Y es una geografía difícil. Pensemos en África, donde se encuentran casi la mitad de los 60 primeros países en el Índice de Estados fallidos, en su mayoría al sur –o al menos en el extremo sur– del Sáhara. Aunque África es el segundo continente más grande del mundo, con el triple de superficie que Europa, la costa al sur del Sáhara es aproximadamente la quinta parte y no tiene tantos puertos naturales buenos. Pocos de los ríos tropicales africanos son navegables desde el océano, porque caen desde el altiplano interior a las llanuras costeras por una serie de rápidos y cataratas. Durante muchos siglos, el Sáhara impidió el contacto humano con el norte, así que África tuvo escasa relación con las grandes civilizaciones mediterráneas. Todo esto, combinado, hace que sufra la carga añadida del aislamiento geográfico. A diferencia de los países africanos más remotos, Kenia, Etiopía y Somalia, que gracias a su proximidad con el Océano Índico han tenido acceso al comercio mundial procedente de Oriente Medio y de Asia desde la antigüedad y la Edad Media. Pero también esos países tienen problemas relacionados con la geografía. Kenia soporta el problema del tribalismo en el interior, Etiopía posee un paisaje montañoso y propenso a las sequías, y Somalia es un desierto habitado por clanes con poco o nada en común. Mogadiscio, además, cuenta con la mayor línea costera de toda África, cercana a grandes rutas navieras. y, dado que la piratería es la consecuencia en el mar de la anarquía en tierra, no es extraño que la piratería somalí se haya convertido en un problema internacional.

Al otro lado del Golfo de Adén, Yemen tiene un problema similar. Sus 22 millones de habitantes están quedándose sin agua subterránea, por lo que los pronósticos no son buenos.
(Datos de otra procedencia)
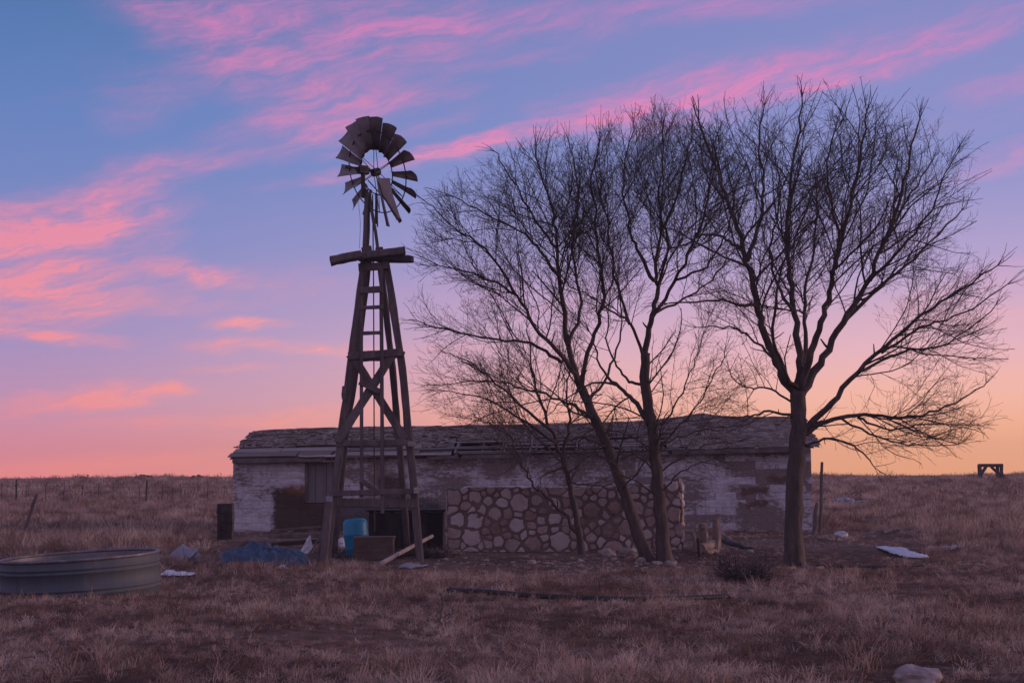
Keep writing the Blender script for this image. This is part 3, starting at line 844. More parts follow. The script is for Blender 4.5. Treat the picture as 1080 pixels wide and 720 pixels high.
build_tree((842, 598), 'bare_tree', 'big bare spreading tree on a single straight trunk, right of the others', 21,
  [([(838, 600), (837, 560), (839, 500), (842, 450), (842, 412)], .19, .14, (0, 0))],
  [([(842, 418), (822, 388), (806, 352), (796, 312), (786, 268), (771, 222), (753, 172), (737, 128)], .135, .018, (0, -.6)),
   ([(798, 322), (783, 322), (763, 317), (735, 318), (705, 320)], .05, .012, (-.3, -1.2)),
   ([(785, 265), (770, 255), (746, 247), (722, 258), (700, 262)], .05, .012, (-.4, .8)),
   ([(788, 275), (800, 240), (806, 200), (800, 150), (806, 112)], .06, .012, (-.3, .6)),
   ([(842, 420), (843, 382), (839, 332), (832, 282), (832, 222), (839, 162), (846, 104)], .12, .014, (0, .9)),
   ([(838, 330), (820, 300), (812, 262), (822, 215), (818, 170)], .05, .012, (.1, 1.8)),
   ([(844, 414), (856, 372), (869, 332), (879, 290), (891, 240), (905, 178), (914, 118)], .11, .014, (0, -1.4)),
   ([(845, 416), (864, 384), (889, 342), (914, 300), (939, 242), (958, 178), (970, 126)], .12, .014, (0, .5)),
   ([(889, 342), (928, 302), (972, 266), (1014, 222)], .065, .012, (.3, 1.4)),
   ([(918, 296), (950, 262), (982, 222), (1000, 178)], .05, .010, (.3, -1.0)),
   ([(940, 240), (962, 205), (985, 165)], .04, .009, (.4, 1.2)),
   ([(930, 372), (972, 345), (1015, 330), (1062, 300)], .04, .009, (-.5, -1.6)),
   ([(885, 440), (925, 460), (965, 470), (1010, 468)], .035, .008, (.2, -1.3)),
   ([(820, 386), (798, 360), (770, 345), (735, 345)], .045, .009, (-.1, 1.5)),
   ([(879, 290), (885, 245), (872, 195), (880, 140)], .05, .012, (-.9, -2.2)),
   ([(844, 455), (869, 432), (905, 392), (952, 350), (1002, 312), (1052, 280)], .10, .012, (0, -.8)),
   ([(905, 392), (950, 372), (1000, 362), (1050, 322)], .045, .01, (-.4, .8)),
   ([(846, 458), (872, 444), (912, 437), (960, 440), (1008, 424), (1040, 404)], .075, .010, (0, 1.2)),
   ([(848, 470), (874, 462), (905, 474), (922, 492)], .04, .010, (0, -1.0)),
   ([(905, 440), (940, 452), (985, 447), (1030, 448)], .035, .009, (.6, 2)),
   ([(838, 442), (816, 434), (792, 438), (762, 440)], .045, .010, (0, -1)),
   ([(838, 425), (812, 410), (786, 408), (770, 392)], .035, .010, (0, 1.6)),
   ([(842, 410), (850, 360), (848, 310), (860, 250), (862, 190)], .08, .012, (0, 2.6)),
   ([(842, 412), (822, 380), (815, 320), (835, 260), (858, 200)], .06, .010, (0, -2.6))],
  [(850, 240, 150, 152, 0, 3.1), (958, 350, 100, 108, 0, 2.6), (785, 215, 92, 118, 0, 2.6), (938, 440, 122, 52, 0, 2.2), (938, 205, 90, 98, 0, 2.4), (790, 405, 62, 50, 0, 1.8)], 26.9, up=.03, dens=.95, fine=.72, lk=.74)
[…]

Como Etiopía, Yemen está lleno de montañas, lo cual significa que al Gobierno central le es muy difícil llegar a vastas franjas de este país tan fragmentado. El régimen debe mantener la paz mediante un frágil equilibrio de relaciones tribales, porque ninguna tribu ni secta ha conseguido establecer una identidad para el Estado yemení. El aspecto que define al país es la dispersión del poder, en vez de su concentración. Por ejemplo, el wadi Hadhramaut, un oasis de 150 kilómetros de largo en el sureste de Yemen, rodeado por grandes franjas de desierto y una meseta rocosa, ha mantenido relaciones más estrechas desde la antigüedad con India e Indonesia, gracias a las rutas de las caravanas y los puertos de Arabia, que con otras partes de su propio país.

Irak, a 2.500 kilómetros hacia el norte, une las montañas kurdas con la llanura y con el desierto de Mesopotamia, y junta a grupos étnicos que antes o vivían por su cuenta o formaban parte de un imperio multinacional. Para mantenerlos unidos en un Estado artificial, fue necesario un uso de la fuerza sin precedentes en el mundo árabe, como demuestran las leyes de Sadam Husein y los dictadores militares anteriores a él, desde 1958. Si nos dirigimos al este, a Afganistán y a Pakistán, nos encontramos con dos países cuyos problemas geográficos son de tal dimensión que ninguno de los dos tiene unas fronteras lógicas. En la parte oeste, Afganistán es una extensión de la meseta iraní. En el nordeste, el Hindu Kush separa el cinturón tribal pastún entre los dos países de las patrias demográficas de los tayikos y los uzbekos; es decir, las fronteras más naturales están situadas en el centro del país. Pakistán es un rompecabezas artificial que, a diferencia de india, no tiene fronteras lógicas, de modo que hay unos grupos étnicos diferentes y separados por territorios que coexisten con dificultad. Hacia el sureste, la situación geográfica de Birmania es igualmente inestable. El país, escarpado y subdesarrollado, es tan grande como Francia y está formado en torno al fértil valle del río Irrawaddy, rodeado de montañas por tres lados. En general, los habitantes de etnia birmana viven en el valle, y los grupos étnicos minoritarios como los karen, karenni, shan y kachin viven en las colinas. La necesidad de controlar a los ejércitos irregulares de algunas de esas tribus, que constituyen un tercio de la población, fue la excusa que utilizaron los militares birmanos para hacerse con el poder en 1962. Es decir, detrás del régimen oscuro y autoritario de Birmania se encuentran problemas estructurales de etnia y de geografía.

Y los ríos y montañas no son las únicas cosas que complican el desarrollo de los Estados frágiles. En países como la República Democrática del Congo, Guinea, Nigeria, Sudán, Irak y Birmania, también debe tenerse en cuenta el factor geográfico del petróleo, el gas natural y los minerales y metales estratégicos. Las clases dirigentes muchas veces se disputan el botín, con lo que contribuyen a la inestabilidad. Ninguno de estos países está maldito. La actuación humana puede triunfar sobre el determinismo. Pero no debemos ser ingenuos: la geografía es un factor más en su contra.